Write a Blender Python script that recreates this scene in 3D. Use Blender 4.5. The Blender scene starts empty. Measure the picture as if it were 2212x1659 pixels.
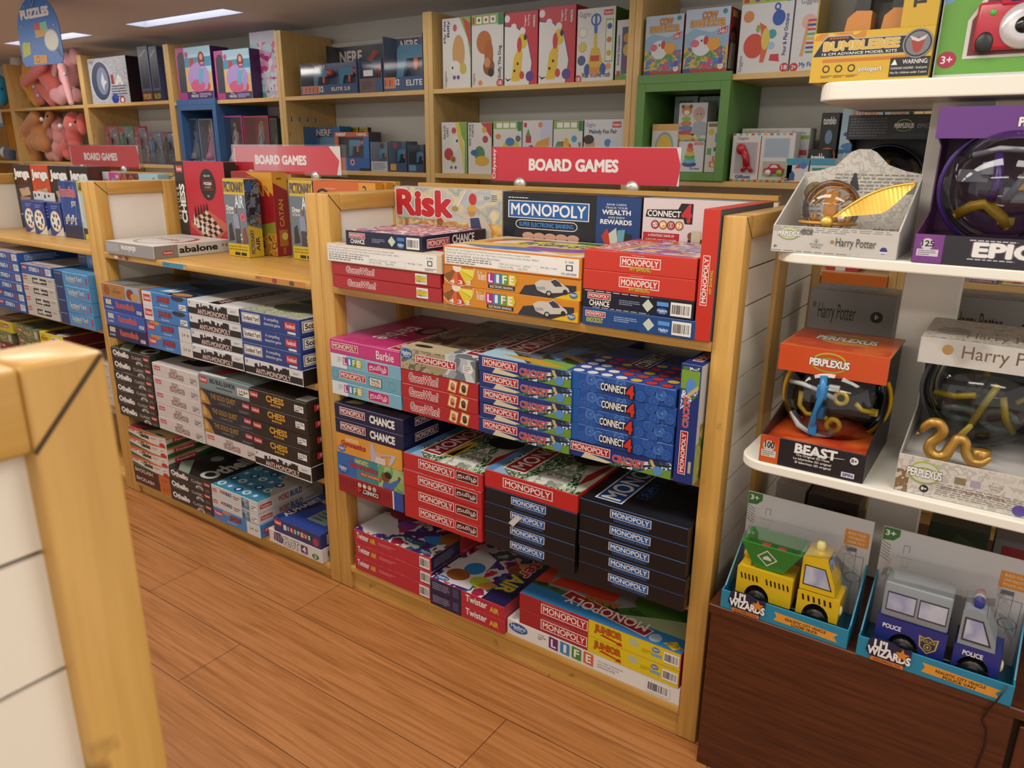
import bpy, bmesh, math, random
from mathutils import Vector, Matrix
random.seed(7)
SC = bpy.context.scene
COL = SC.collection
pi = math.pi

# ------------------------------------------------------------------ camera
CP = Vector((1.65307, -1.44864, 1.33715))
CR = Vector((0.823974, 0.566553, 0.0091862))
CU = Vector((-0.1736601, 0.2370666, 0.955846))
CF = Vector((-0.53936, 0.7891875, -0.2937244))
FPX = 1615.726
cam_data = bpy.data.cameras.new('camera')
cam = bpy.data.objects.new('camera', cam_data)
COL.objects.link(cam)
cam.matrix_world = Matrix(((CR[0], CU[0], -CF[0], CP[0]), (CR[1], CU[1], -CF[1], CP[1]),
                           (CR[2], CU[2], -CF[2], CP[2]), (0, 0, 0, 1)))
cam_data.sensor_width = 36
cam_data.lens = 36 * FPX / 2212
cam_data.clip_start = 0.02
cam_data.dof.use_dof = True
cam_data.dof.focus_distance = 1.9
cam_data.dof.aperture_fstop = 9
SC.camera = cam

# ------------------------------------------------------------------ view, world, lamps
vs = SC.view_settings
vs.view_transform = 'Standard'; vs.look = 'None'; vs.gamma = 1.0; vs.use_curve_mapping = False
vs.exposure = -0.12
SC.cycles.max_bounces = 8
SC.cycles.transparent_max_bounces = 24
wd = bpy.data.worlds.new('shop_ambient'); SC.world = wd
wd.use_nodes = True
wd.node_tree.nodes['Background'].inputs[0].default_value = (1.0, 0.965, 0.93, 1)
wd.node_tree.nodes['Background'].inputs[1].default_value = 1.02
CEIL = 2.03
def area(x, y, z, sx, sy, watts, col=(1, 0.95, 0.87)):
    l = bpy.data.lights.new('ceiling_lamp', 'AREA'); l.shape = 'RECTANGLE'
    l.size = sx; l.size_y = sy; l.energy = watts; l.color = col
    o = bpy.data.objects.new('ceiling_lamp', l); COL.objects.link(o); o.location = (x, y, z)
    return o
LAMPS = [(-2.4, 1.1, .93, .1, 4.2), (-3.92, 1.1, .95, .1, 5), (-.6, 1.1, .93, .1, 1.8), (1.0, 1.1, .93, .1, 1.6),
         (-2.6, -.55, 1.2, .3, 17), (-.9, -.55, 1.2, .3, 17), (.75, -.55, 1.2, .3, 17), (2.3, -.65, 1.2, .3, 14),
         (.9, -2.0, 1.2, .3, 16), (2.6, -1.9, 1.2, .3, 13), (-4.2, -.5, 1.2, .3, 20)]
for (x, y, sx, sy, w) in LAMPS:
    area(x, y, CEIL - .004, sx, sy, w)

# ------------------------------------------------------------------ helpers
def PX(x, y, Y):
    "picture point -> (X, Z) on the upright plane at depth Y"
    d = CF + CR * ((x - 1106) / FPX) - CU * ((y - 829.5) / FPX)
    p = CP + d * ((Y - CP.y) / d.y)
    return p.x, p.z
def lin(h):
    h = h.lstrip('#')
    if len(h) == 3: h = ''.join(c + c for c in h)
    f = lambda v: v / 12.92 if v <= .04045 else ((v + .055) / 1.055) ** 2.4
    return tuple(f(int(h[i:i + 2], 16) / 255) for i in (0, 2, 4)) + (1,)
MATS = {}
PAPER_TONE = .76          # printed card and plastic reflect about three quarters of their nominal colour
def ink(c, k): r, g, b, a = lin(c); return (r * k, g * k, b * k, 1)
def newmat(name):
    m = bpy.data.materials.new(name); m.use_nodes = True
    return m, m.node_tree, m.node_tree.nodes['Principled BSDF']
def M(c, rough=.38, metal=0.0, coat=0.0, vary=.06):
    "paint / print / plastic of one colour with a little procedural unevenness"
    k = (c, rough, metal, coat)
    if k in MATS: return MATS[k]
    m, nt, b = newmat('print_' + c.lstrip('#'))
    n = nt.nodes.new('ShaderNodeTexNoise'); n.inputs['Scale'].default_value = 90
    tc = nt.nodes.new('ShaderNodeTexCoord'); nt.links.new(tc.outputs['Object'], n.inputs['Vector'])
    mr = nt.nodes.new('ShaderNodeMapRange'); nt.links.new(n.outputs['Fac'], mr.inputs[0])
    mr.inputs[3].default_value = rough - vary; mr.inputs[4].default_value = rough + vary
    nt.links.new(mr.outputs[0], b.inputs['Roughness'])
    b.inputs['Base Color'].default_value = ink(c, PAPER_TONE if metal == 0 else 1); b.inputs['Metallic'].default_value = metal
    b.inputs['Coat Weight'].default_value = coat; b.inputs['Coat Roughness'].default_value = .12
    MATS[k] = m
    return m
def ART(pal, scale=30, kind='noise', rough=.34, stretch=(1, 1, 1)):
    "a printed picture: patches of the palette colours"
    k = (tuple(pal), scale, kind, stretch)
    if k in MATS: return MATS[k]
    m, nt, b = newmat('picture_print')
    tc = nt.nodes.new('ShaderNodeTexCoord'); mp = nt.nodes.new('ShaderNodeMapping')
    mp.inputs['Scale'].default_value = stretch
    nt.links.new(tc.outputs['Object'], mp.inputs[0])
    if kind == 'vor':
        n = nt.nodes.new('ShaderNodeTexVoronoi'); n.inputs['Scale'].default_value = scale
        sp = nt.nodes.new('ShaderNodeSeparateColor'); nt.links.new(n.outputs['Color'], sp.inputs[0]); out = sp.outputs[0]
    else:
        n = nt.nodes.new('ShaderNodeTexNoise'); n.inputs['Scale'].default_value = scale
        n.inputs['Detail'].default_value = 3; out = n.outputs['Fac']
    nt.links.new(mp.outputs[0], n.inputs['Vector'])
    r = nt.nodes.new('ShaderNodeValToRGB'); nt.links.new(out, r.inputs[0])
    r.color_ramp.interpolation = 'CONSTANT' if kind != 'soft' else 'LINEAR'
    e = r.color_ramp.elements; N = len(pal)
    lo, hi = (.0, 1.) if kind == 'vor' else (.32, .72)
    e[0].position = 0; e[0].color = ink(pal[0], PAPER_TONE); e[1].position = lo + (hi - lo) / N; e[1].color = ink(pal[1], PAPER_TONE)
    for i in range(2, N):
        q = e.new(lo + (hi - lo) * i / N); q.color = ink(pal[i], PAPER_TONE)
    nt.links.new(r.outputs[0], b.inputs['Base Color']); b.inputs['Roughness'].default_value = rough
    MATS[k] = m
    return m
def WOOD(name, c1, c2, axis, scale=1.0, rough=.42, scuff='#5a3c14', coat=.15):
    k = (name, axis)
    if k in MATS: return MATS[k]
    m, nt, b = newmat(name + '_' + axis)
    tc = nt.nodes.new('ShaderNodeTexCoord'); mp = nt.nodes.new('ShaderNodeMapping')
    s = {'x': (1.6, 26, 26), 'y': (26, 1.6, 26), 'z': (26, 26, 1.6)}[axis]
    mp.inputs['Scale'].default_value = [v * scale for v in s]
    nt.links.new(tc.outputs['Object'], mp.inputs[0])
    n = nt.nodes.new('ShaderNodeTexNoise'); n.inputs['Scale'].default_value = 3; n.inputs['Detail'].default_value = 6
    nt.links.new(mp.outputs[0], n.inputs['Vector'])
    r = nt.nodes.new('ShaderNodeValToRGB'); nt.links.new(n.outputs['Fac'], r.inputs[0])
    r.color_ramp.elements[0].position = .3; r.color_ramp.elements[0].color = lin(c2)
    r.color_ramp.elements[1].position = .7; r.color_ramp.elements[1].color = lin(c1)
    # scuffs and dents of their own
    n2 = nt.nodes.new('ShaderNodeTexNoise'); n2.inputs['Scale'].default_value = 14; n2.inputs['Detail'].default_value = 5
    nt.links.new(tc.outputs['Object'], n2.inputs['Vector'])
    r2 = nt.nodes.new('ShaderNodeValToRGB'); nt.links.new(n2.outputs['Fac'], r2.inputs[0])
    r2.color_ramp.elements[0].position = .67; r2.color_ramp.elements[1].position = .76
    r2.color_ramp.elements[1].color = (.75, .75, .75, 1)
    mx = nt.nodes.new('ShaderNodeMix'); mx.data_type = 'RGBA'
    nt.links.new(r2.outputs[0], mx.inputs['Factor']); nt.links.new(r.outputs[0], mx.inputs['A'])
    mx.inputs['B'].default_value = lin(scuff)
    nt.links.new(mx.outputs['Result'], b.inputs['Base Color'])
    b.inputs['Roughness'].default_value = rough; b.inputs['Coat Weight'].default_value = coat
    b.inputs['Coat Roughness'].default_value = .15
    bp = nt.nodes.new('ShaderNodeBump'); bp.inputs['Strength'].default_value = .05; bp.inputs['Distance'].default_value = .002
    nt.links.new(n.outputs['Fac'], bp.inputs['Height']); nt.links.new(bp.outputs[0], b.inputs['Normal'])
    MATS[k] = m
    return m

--

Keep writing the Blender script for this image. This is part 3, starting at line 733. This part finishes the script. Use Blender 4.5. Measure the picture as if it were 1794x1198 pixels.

Work required:
Pictures excluded, give again exactly and only the lines of the material above from the line with "Write a Blender" through the line with "SC.camera = cam".

Full output:
Write a Blender Python script that recreates this scene in 3D. Use Blender 4.5. The Blender scene starts empty. Measure the picture as if it were 2212x1659 pixels.
import bpy, bmesh, math, random
from mathutils import Vector, Matrix
random.seed(7)
SC = bpy.context.scene
COL = SC.collection
pi = math.pi

# ------------------------------------------------------------------ camera
CP = Vector((1.65307, -1.44864, 1.33715))
CR = Vector((0.823974, 0.566553, 0.0091862))
CU = Vector((-0.1736601, 0.2370666, 0.955846))
CF = Vector((-0.53936, 0.7891875, -0.2937244))
FPX = 1615.726
cam_data = bpy.data.cameras.new('camera')
cam = bpy.data.objects.new('camera', cam_data)
COL.objects.link(cam)
cam.matrix_world = Matrix(((CR[0], CU[0], -CF[0], CP[0]), (CR[1], CU[1], -CF[1], CP[1]),
                           (CR[2], CU[2], -CF[2], CP[2]), (0, 0, 0, 1)))
cam_data.sensor_width = 36
cam_data.lens = 36 * FPX / 2212
cam_data.clip_start = 0.02
cam_data.dof.use_dof = True
cam_data.dof.focus_distance = 1.9
cam_data.dof.aperture_fstop = 9
SC.camera = cam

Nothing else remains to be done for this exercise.